Amaliah Tasawuf yang
dipandang paling penting adalah dzikir.
Al- Qur’an juga menempatkan dzikir dan orang-orang yang suka dzikir setiap saat dan setiap keadaan
dalam kedudukan istimewa yang mempunyai pengetahuan dan kesadaran mendalam
(Ulil Albab) adalah orag yang senantiasa dzikir
kepada Allah sambil berdiri, duduk dan sambil berbaringdisamping merenungi
penciptaan langit dan bumi.
Dzikir merupakan konsep sentral dalam ibadah menurut tasawuf, juga adalah
konsep sentral dalam
ibadah menurut Al-Qur’an.
Itulah sebabnya disamping menempatkan dzikir dalam tempat istimewa dan sistem ibadah Islam, Allah
memerintahkan manusia untuk dzikir sebanyak-banyaknya.
Firman-Nya :
Salah
satu jenis orang yang sangat dicintai Tuhan adalah orang yang bersabar.
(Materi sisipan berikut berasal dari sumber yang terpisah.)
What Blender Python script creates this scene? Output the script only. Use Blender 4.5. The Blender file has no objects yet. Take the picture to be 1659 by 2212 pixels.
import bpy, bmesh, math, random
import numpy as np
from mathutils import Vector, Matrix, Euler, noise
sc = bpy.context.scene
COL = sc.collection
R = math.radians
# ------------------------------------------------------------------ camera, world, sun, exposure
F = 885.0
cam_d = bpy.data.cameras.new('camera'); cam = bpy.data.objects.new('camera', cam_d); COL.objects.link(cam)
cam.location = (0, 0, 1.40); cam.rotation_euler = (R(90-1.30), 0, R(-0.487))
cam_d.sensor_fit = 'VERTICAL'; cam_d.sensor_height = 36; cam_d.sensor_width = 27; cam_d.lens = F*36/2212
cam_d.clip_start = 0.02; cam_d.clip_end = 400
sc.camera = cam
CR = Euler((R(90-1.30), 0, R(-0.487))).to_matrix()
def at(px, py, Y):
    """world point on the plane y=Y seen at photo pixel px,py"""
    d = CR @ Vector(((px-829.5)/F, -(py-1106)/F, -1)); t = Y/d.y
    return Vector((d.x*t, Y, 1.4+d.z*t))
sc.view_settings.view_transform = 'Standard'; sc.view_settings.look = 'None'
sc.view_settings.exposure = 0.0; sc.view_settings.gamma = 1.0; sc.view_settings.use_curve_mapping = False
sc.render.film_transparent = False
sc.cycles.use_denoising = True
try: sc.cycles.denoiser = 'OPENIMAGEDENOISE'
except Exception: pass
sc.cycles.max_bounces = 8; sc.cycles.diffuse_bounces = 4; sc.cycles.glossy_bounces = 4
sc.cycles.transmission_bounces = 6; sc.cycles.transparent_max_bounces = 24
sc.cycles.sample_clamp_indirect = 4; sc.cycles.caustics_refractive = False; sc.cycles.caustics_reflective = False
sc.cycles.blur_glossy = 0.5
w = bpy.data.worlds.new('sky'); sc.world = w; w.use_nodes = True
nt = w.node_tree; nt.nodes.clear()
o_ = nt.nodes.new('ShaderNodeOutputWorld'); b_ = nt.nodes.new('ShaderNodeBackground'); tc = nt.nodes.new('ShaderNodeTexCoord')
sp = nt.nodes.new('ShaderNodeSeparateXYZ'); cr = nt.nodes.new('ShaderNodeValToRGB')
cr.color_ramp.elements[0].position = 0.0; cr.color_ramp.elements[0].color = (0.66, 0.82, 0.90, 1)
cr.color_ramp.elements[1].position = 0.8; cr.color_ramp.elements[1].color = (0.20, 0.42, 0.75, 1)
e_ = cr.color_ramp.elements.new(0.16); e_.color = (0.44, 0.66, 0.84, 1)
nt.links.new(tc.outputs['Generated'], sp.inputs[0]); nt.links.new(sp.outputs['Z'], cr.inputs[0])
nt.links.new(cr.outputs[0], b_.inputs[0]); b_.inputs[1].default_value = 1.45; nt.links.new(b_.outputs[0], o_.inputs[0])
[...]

Hanya pahala
sabar dinyatakan Al-Qur’an
tidak dapat dihitung. Bahkan
Al-Qur’a>n menyatakan adanya
kebersamaan Allah dengan
orang-orang bersabar. Dan itulah sebabnya sabar adalah sejajar dengan kebenaran
yang dua-duanya merupakan ajaran yang mesti saling dipesankan sesama orang
beriman agar hidup tidak merugi.“…dan berdzkirlah kamu semua kepada Allah sebanyak
-banyaknya agar kamu sekalian mendapat kebahagiaan.”
Termasuk konsep Sufi
yang urgen adalah masalah ridha dan
tawakkal. Kedua
konsep ini juga
berasal dari Al-Qur’an
yang dikembangkan oleh para sufi.
Dalam tasawuf penekanan penggunaan
kata ridha adalah ridha hamba pada Tuhan, sedangkan
Al-Qur’an menyebutkan hal itu secara timbal balik, ridha Tuhan pada manusia, dan ridha manusia pada Tuhan.
Menurut Imam Al-Qusyairi bahwa tempat tawakkal adalah hati, sedangkan gerakan
lahiriah tidak menanggalkan tawakkal dalam
hati manakala si hamba telah yakin bahwa takdir
datang dari Allah Swt., hingga jika sesuatu didapati kesulitan maka ia akan
meliht takdir di dalamnya, dan jika
sesutu dimudahkan kepadanya maka ia melihat kemudahan dari Allah Swt. di
dalamnya. Tentang hakekat tawakkal,
Ibnu ‘Atha mengungkapkan, “Tawakkal adalah,
hendaknya hasrat yang menggebu-gebu terhadap perkara duniawi tidak muncul dalam
dirimu, meskipun engkau sangat membutuhkannya,
dan hendaknya engkau
senantiasa bersikap qona’ah
dengan Allah, meskipun engkau tergantung kepada kebutuhan-kebutuhan duniawi
itu.
Akhlak merupakan sifat yang tertanam dalam jiwa yang menimbulkan
bermacam-macam perbuatan yang mudah, tanpa memerlukan pemikiran dan
pertimbangan. Objek kajiannya adalah perbuatan manusia dan norma (aturan) yang
dijadikan untuk mengukur perbuatan dari segi baik dan buruk. Pembentukannya
secara integral melalui rukun iman dan rukun Islam.
Rukun Iman bertujuan tumbuhnya keyakinan akan ke-esaan Tuhan (unity
of God) dan kesatuan kemanusiaan (unity of human beings). Kesatuan
kemanusiaan menghasilakn konsep kesetaraan sosial (social equity). Rukun
Islam menekankan pada aspek ibadah yang menjadi sarana pembinaan akhlak, karena
ibadah memiliki fungsi sosial.
Dalam menghadapi problematika kehidupan, diantara caranya adalah dengan
mengembangkan kehidupan yang berakhlak dan bertasawuf. Untuk pengkajiannya
merupakan bagian yang tak terpisahkan dari penelitian dan pengembangan dalam
Ilmu Pengetahuan Agama Islam.
Oleh karena itu dalam pengembangannya diperlukan untuk mengembalikan
kembali dalam kajian-kajian akhlak tasawuf Islami ke sumber yang pokok yaitu
Al-Qur’an dan Hadits-hadits Nabawi. Kemudian menghilangkan praktek-praktek yang
tidak sesuai dengan prinsip-prinsip Islam.
Dengan demikian sudah semestinya kajian-kajian tentang akhlak dan
tasawuf perlu diajarkan dalam lembaga-lembaga pendidikan formal, informal, dan
non-formal. Untuk itu dalam pendidikan dan pengajarannya disesuaikan dengan
tingkat pemahaman dan kemampuannya sesuai dengan jenjang pendidikannya.